Editorial
Cultura é muito mais do que um conjunto de crenças, costumes e tradições de um determinado grupo social. Em sua grandiosidade, é o fio que une gerações, molda a sociedade e dá sentido à nossa existência. Ela é um espelho que reflete o que somos, o que fomos e, sobretudo, o que desejamos ser. É na troca de saberes, nas manifestações artísticas, nos rituais diários e nas narrativas que se conservam durante o tempo, que encontramos a nossa identidade, em âmbito individual e também coletivo.
A cultura é viva, dinâmica e tem a capacidade de se reinventar. Nos conecta, ensina e nos torna mais conscientes da pluralidade das experiências que coexistem no espaço e tempo. Nos situa enquanto um corpo vivente, movente, em trânsito. Na revista Praça celebramos a cultura em sua amplitude, no tempo expandido que vivemos, no qual o presente se transforma o tempo todo, permeado pelas temporalidades do ser e estar no mundo. Pois, ao final, a cultura é uma potente linguagem, capaz de transcender fronteiras, unir indivíduos e fazer com que, ao olharmos para o outro, possamos enxergar um pouco de nós mesmos.

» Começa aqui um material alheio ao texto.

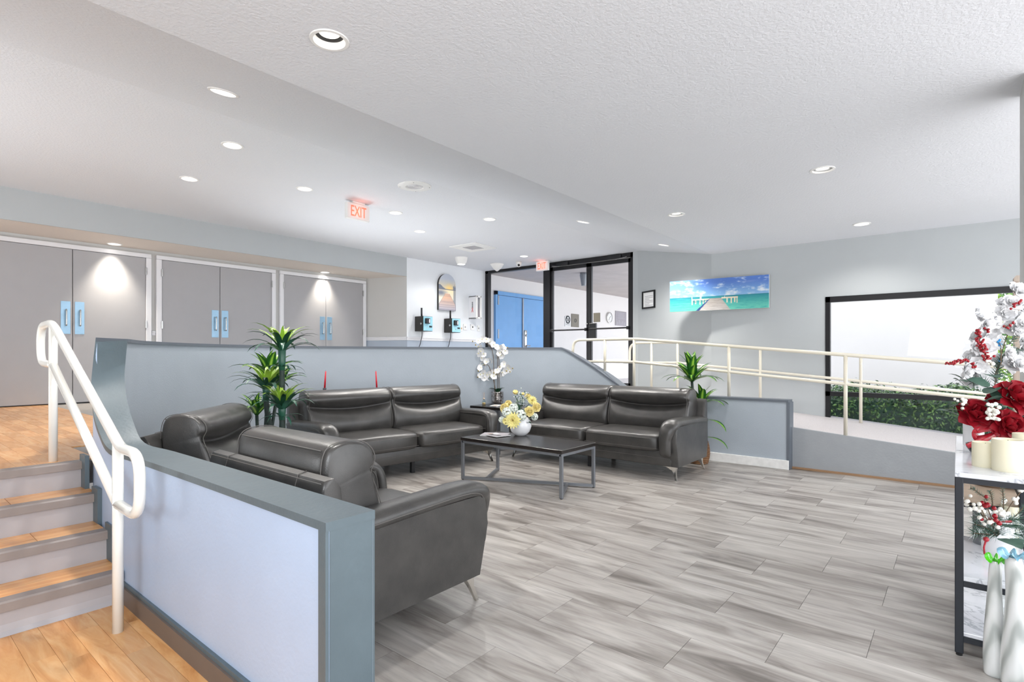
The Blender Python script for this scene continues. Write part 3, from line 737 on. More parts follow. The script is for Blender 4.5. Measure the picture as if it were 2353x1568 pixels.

De acordo com os estudos sobre território do geógrafo Milton Santos, a rede urbana é um fator condicionante na vida das pessoas, para aqueles que não têm o acesso pleno à cidade, como ele descreve: “Há os que nem podem levar ao mercado o que produzem, que desconhecem o destino que vai ter o resultado do próprio trabalho, os que, pobres de recursos, são prisioneiros do lugar, isto é, dos preços e das carências locais. Para estes, a rede urbana é uma realidade onírica, pertence ao domínio do sonho insatisfeito.” (O Espaço do Cidadão, 2014) O acesso à uma condição de vida digna e à cultura são precarizados ao máximo, colocando as pessoas na condição de sobreviventes. É possível ver essa realidade concreta ao sair às ruas. A ausência dos direitos fundamentais e cívicos é um projeto de Estado, das estruturas de poder, junto a um mercado capitalista que visa sempre o lucro.
A população brasileira não supera seu histórico de dominação e colonialismo. Enquanto temos uma maioria proletária, muitas vezes autônomos e sem segurança trabalhista, uma pequena parcela abastada goza de privilégios e lucros, escancarando a nossa pobreza e destituindo o acesso da maioria a ambientes socioculturais de lazer, como os cinemas de rua, ou no projeto de marginalização de cemitérios, como no caso do Bonfim. Quem tem o direito de viver e o de morrer?
O sonho utópico que estrutura a revista Praça flerta, na número 2, com o surrealismo, desde sua origem mais histórica, no movimento literário e artístico que propunha uma desconexão dos modelos tradicionais em Paris na década 1920, buscando enfatizar o papel do inconsciente na atividade criativa. Portanto, esse ofício vem a ser desconstruído e decolonizado por nós, em textos e imagens, propondo uma atualização de processos e conceitos que estruturam uma experiência criativa, alinhada à nossa própria realidade, como no poema Canto de regresso à pátria de Oswald de Andrade “Minha terra tem palmares, Onde gorjeia o mar, Os passarinhos daqui, Não cantam como os de lá” serve de inspiração para a valorização da cultura e da arte que almejamos com a revista.
Ana Luisa Campos
Bruna Mibielli
Luiza Barbosa
NÚCLEO DE EXPERIMENTAÇÃO EM JORNALISMO
O Núcleo de Experimentação em Jornalismo da Faculdade de Comunicação e Artes da PUC Minas está sediado no Campus Lourdes. Idealizado como espaço de experimentação para os alunos da unidade, o seu objetivo é promover o desenvolvimento de produtos no campo do jornalismo cultural. Teve início com a criação da revista Praça, destinada a abrigar reportagens realizadas com maior tempo de investigação e redação, em diálogo com as perspectivas contemporâneas do jornalismo. A formação deste núcleo e de sua revista almeja promover a vocação cultural do curso e estabelecer pontes efetivas entre a universidade e o espaço em que ela está inserida, o Circuito Praça da Liberdade.